Task goal ▸ Nothing after the line with "o = MB().box(-w_" belongs in the copy; extract the lines below from the top through that line, pictures left out.

──────────────────────────────

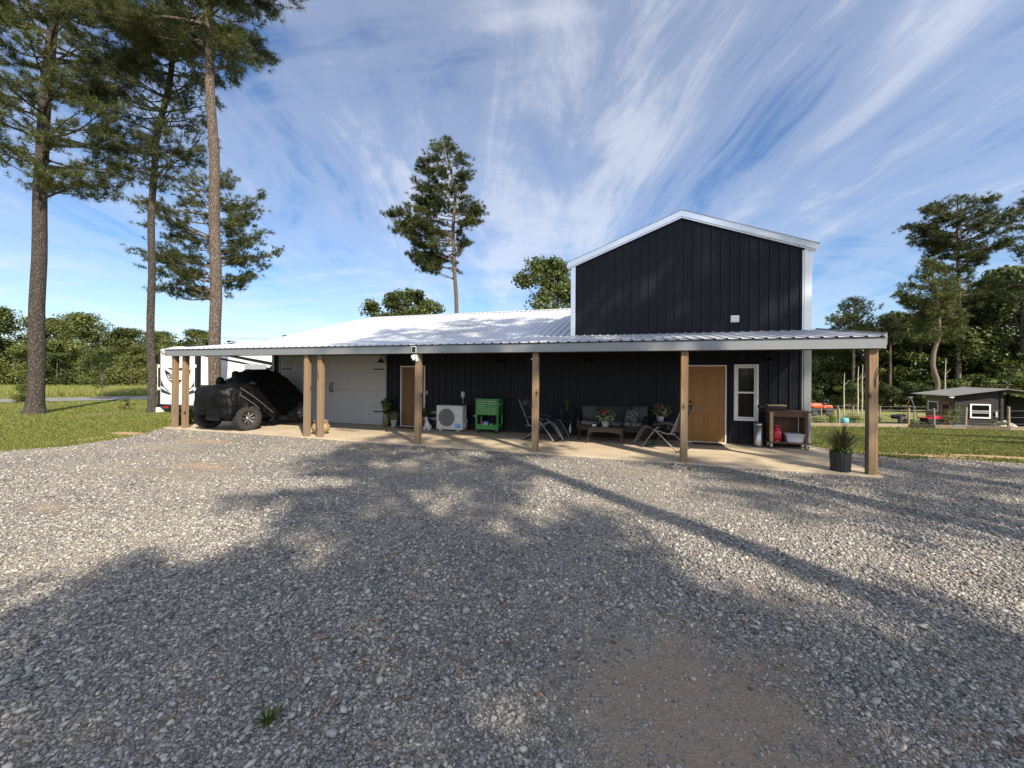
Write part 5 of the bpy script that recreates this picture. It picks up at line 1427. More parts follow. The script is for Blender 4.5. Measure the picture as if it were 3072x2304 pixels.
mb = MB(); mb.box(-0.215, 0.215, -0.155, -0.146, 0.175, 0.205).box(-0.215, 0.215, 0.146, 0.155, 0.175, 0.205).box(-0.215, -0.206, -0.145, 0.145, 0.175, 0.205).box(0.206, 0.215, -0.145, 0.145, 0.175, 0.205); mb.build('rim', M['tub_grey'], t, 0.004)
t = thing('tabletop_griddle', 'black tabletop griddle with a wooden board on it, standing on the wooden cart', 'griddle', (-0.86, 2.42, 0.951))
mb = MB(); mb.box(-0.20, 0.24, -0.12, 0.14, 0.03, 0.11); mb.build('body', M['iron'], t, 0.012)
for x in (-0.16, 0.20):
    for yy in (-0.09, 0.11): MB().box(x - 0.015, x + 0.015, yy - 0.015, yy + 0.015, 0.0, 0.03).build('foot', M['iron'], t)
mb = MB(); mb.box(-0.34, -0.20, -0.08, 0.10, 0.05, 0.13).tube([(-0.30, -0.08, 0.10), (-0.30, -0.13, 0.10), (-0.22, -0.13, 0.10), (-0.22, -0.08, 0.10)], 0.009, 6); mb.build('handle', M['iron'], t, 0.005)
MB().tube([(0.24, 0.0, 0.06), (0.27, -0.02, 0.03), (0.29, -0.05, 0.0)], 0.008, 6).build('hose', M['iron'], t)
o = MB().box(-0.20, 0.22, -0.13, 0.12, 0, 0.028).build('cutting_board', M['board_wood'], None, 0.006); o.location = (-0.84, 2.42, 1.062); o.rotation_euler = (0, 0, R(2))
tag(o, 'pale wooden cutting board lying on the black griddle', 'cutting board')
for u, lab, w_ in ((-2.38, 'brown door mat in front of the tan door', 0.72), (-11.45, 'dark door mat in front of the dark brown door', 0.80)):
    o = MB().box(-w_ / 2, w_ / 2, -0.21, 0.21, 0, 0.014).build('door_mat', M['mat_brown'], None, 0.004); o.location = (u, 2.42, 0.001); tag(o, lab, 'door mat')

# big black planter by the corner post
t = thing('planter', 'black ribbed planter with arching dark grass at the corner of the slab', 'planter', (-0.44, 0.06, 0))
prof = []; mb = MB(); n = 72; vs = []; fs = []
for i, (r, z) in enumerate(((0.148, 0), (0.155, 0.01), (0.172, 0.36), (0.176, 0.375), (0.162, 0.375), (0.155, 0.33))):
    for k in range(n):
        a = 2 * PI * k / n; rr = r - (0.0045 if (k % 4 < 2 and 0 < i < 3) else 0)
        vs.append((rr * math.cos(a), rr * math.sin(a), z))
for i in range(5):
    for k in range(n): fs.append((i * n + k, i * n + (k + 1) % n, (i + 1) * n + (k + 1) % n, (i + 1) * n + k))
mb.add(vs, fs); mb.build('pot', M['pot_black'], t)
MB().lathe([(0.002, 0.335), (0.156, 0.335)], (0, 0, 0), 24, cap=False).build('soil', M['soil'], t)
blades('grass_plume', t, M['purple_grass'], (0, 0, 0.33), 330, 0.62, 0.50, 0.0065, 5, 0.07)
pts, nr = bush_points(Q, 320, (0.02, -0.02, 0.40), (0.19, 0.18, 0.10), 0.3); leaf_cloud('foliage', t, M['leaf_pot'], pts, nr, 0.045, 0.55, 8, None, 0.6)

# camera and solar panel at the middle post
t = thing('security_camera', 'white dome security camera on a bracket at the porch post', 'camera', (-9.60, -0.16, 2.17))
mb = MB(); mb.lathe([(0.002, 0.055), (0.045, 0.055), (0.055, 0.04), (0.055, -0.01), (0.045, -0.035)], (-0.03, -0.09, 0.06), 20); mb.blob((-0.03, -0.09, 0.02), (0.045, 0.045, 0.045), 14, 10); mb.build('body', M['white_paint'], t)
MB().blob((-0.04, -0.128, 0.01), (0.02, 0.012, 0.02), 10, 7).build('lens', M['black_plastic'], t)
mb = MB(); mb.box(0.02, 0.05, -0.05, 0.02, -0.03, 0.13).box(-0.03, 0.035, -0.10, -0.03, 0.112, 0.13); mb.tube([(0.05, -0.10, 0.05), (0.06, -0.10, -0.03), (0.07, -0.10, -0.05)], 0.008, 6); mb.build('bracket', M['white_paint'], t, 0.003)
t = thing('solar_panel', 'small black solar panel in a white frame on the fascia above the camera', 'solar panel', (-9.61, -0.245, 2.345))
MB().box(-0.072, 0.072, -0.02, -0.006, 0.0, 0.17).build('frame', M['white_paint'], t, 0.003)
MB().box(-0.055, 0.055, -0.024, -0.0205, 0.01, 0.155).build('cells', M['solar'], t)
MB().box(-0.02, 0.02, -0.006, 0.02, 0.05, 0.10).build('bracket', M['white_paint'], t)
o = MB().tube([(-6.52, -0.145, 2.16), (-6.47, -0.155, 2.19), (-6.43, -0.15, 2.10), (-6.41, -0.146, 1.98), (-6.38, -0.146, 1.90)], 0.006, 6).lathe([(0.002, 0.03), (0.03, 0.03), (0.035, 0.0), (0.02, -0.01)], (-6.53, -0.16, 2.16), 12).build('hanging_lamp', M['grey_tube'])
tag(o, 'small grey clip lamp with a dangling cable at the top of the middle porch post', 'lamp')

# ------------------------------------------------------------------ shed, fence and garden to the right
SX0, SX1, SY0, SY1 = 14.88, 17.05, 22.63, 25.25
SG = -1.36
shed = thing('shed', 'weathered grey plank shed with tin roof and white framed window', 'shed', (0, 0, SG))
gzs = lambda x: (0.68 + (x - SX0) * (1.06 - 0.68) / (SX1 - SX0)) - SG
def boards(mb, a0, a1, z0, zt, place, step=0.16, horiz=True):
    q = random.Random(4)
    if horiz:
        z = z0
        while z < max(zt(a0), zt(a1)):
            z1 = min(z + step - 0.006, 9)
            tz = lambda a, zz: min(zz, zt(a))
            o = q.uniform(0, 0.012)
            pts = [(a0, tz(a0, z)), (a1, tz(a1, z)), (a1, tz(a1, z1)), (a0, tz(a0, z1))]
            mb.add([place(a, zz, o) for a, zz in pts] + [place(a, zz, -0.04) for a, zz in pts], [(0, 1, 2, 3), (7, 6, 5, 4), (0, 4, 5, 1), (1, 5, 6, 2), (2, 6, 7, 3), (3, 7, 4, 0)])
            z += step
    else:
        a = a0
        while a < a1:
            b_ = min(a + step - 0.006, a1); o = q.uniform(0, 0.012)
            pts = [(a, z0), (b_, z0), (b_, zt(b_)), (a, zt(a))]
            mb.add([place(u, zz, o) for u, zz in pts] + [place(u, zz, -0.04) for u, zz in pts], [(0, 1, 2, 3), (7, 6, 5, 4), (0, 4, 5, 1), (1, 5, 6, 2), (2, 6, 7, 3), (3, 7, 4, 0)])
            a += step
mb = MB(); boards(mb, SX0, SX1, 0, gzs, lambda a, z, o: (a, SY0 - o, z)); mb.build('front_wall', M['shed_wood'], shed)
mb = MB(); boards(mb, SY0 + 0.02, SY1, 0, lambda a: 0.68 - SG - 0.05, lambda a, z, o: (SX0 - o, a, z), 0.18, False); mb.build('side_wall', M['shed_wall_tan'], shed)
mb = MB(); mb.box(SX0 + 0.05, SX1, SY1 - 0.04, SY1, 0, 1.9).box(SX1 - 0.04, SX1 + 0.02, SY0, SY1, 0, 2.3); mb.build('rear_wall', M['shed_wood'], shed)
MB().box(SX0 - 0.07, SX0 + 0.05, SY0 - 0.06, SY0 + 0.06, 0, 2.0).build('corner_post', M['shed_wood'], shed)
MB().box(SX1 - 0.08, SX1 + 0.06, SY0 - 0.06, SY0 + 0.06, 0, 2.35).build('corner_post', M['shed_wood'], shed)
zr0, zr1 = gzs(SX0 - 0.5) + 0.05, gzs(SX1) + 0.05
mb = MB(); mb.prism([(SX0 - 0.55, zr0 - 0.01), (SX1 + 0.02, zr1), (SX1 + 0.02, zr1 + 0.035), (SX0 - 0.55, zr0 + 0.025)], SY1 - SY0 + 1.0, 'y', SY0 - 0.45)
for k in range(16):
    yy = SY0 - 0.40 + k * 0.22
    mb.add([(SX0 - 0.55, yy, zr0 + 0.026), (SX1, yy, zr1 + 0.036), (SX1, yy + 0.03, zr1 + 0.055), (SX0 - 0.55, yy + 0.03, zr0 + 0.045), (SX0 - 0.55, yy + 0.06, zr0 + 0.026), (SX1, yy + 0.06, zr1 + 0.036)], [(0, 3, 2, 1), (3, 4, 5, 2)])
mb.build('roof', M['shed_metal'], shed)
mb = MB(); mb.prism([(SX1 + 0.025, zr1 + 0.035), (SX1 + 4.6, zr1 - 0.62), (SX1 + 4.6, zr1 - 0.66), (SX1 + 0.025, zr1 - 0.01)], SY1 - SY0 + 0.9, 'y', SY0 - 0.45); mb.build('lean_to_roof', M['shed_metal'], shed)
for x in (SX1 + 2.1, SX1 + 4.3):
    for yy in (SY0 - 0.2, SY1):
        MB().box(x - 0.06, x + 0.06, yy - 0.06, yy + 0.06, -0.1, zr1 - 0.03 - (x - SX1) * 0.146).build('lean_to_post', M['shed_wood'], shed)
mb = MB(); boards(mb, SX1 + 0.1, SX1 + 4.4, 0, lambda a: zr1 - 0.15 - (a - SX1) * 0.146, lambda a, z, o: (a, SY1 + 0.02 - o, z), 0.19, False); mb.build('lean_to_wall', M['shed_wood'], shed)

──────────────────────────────

Answer in full ▸
Write part 5 of the bpy script that recreates this picture. It picks up at line 1427. More parts follow. The script is for Blender 4.5. Measure the picture as if it were 3072x2304 pixels.
mb = MB(); mb.box(-0.215, 0.215, -0.155, -0.146, 0.175, 0.205).box(-0.215, 0.215, 0.146, 0.155, 0.175, 0.205).box(-0.215, -0.206, -0.145, 0.145, 0.175, 0.205).box(0.206, 0.215, -0.145, 0.145, 0.175, 0.205); mb.build('rim', M['tub_grey'], t, 0.004)
t = thing('tabletop_griddle', 'black tabletop griddle with a wooden board on it, standing on the wooden cart', 'griddle', (-0.86, 2.42, 0.951))
mb = MB(); mb.box(-0.20, 0.24, -0.12, 0.14, 0.03, 0.11); mb.build('body', M['iron'], t, 0.012)
for x in (-0.16, 0.20):
    for yy in (-0.09, 0.11): MB().box(x - 0.015, x + 0.015, yy - 0.015, yy + 0.015, 0.0, 0.03).build('foot', M['iron'], t)
mb = MB(); mb.box(-0.34, -0.20, -0.08, 0.10, 0.05, 0.13).tube([(-0.30, -0.08, 0.10), (-0.30, -0.13, 0.10), (-0.22, -0.13, 0.10), (-0.22, -0.08, 0.10)], 0.009, 6); mb.build('handle', M['iron'], t, 0.005)
MB().tube([(0.24, 0.0, 0.06), (0.27, -0.02, 0.03), (0.29, -0.05, 0.0)], 0.008, 6).build('hose', M['iron'], t)
o = MB().box(-0.20, 0.22, -0.13, 0.12, 0, 0.028).build('cutting_board', M['board_wood'], None, 0.006); o.location = (-0.84, 2.42, 1.062); o.rotation_euler = (0, 0, R(2))
tag(o, 'pale wooden cutting board lying on the black griddle', 'cutting board')
for u, lab, w_ in ((-2.38, 'brown door mat in front of the tan door', 0.72), (-11.45, 'dark door mat in front of the dark brown door', 0.80)):
    o = MB().box(-w_ / 2, w_ / 2, -0.21, 0.21, 0, 0.014).build('door_mat', M['mat_brown'], None, 0.004); o.location = (u, 2.42, 0.001); tag(o, lab, 'door mat')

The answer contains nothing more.